In the meantime, the Raiders, who had tied it two minutes after the blocked field on an eight-play, 73-yard drive, took a halftime lead in devastating fashion. In 4 plays and 32 seconds, they drove 75 yards, thanks in part to a 29-yard pass from Evans to Ron Wheeler over the unattended middle. With one second left in the half, they scored on a 32-yard pass to Aikens that he caught only after cornerback Darrel Hopper, jumping in front of Aikens’ face, let the ball sail through his hands.
At the half, sensing a letdown, Patterson came up to several players in the locker room and promised to intercept a pass.
“They were throwing a lot of stuff at me, and I was getting tired of it, and I told my teammates that I would finally have to put a stop to it,” Patterson said. “I was just lucky it came at a good time.”
Patterson got his chance thanks to some other heroics by Kelley, who took over for Neuheisel in the third quarter with the Chargers stalled and the score 14-7.

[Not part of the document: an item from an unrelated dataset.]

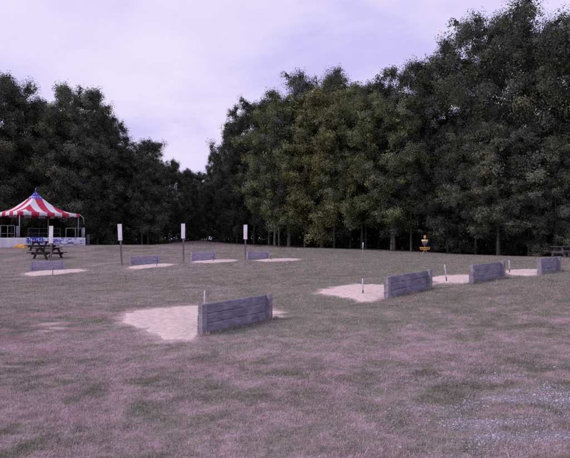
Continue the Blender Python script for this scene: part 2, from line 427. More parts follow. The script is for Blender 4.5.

On the first play of his second possession, Kelley completed a 67-yard pass to Calvin Muhammad, which eventually set up Gaffney’s 21-yard field goal. On the next possession, he found Al Williams for 57 yards en route to a five-play, 71-yard scoring drive. It was finished with a seven-yard touchdown to Williams in the corner of the end zone. That tied the score at 17-all and set up the ending, which Patterson thinks was the best final message the replacements could send to regulars.
“The regulars are going to feel good,” he said. “They are 4-1. What can they complain about?”
What did the regulars say about Sunday? “It’s a win,” said Gill Bryd, the alternate player representative. “That’s all I can say. It’s a win.”